Doctoral Dissertation Research: The Development of Farm Management Expertise in New Farming Communities
University Of Georgia Research Foundation Inc, Athens GA
Investigators
Abstract
Farming continues to provide the basis of livelihoods across the United States. Starting new farms and maintaining them has become increasingly costly and complex, however, requiring farmers to navigate local and global markets, financial institutions, changing environments, and a profusion of technological innovations. How do novice farmers make sense of these complexities? What resources are available to them to learn to successfully navigate farming landscapes in an increasingly global context? How do different actors use the information they acquire to make economic and environmental decisions that affect the sustainability of their efforts?

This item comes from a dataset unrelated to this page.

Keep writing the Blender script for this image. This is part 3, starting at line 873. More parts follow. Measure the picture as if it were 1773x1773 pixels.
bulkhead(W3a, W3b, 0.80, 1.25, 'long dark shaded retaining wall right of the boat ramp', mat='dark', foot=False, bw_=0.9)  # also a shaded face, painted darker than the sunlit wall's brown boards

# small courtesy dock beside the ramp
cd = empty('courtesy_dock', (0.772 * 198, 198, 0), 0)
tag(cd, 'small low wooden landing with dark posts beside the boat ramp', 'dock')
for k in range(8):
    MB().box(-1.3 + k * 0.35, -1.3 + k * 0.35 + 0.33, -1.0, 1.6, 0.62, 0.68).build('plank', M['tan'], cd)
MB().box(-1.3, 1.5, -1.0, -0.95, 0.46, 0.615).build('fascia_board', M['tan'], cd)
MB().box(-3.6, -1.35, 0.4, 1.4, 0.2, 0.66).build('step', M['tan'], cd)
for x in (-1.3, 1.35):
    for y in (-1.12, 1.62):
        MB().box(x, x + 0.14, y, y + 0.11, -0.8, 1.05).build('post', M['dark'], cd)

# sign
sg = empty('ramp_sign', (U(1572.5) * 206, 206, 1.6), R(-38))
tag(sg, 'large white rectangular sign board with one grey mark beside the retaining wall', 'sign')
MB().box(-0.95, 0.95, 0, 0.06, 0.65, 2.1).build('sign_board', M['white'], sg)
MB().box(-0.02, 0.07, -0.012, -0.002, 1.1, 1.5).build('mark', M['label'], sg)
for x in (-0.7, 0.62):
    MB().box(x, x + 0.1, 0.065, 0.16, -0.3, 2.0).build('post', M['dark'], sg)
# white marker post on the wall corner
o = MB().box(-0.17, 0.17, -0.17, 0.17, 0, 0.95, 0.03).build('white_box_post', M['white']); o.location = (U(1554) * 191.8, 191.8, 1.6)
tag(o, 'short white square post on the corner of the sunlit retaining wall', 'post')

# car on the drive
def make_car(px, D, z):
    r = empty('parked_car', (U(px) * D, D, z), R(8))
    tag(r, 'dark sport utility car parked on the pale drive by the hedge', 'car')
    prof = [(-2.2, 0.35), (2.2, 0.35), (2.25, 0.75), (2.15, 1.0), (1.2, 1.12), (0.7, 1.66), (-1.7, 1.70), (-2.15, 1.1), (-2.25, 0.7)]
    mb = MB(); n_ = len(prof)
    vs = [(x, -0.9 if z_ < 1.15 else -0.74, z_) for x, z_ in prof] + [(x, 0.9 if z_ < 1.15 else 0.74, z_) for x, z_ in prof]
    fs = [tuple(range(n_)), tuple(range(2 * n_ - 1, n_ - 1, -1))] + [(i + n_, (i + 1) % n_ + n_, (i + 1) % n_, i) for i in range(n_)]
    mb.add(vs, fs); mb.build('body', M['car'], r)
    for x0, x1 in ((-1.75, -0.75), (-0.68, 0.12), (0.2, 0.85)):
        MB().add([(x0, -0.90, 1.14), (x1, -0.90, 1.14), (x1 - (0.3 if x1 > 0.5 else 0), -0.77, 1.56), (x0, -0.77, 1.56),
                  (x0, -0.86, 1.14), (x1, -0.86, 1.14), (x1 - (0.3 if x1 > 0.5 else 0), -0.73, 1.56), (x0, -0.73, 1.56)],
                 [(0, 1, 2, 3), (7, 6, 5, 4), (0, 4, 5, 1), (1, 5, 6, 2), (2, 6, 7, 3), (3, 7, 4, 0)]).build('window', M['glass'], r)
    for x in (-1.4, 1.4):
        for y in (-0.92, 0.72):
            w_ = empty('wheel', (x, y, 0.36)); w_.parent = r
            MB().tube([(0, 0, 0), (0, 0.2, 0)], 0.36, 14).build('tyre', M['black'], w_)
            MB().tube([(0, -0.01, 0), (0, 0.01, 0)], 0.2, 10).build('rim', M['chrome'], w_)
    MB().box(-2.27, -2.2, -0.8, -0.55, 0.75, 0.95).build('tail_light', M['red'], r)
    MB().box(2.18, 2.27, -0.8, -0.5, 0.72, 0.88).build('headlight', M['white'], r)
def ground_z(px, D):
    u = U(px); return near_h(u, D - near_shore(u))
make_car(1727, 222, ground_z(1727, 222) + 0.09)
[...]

This project trains a graduate student in scientific cultural anthropology and sheds light on these issues to provide a holistic understanding of farming entrepreneurship among novice immigrant farmers in South Florida. Specifically, the research queries how ties to farmers' home communities facilitate or hinder navigation of new social, ecological, and institutional environments, adaptation to new farming practices and technologies, and, by extension, impacts on the economic and environmental decisions they make. Research will be conducted among immigrants who operate small farms in agricultural areas of South Florida where farming is central to livelihoods for many new immigrants. Using a combination of ethnographic and quantitative methodologies, investigators will collect data from farmers and agricultural experts at a variety of sites including farms, markets, meetings, trainings, and informal gatherings. Understanding the transnational resources immigrant farmers use will improve our theoretical understanding of how knowledge moves within and across borders, in turn contributing to programmatic efforts of extension agents, outreach groups, and policy-makers as they address evolving constraints in agriculture and local food systems. This award reflects NSF's statutory mission and has been deemed worthy of support through evaluation using the Foundation's intellectual merit and broader impacts review criteria.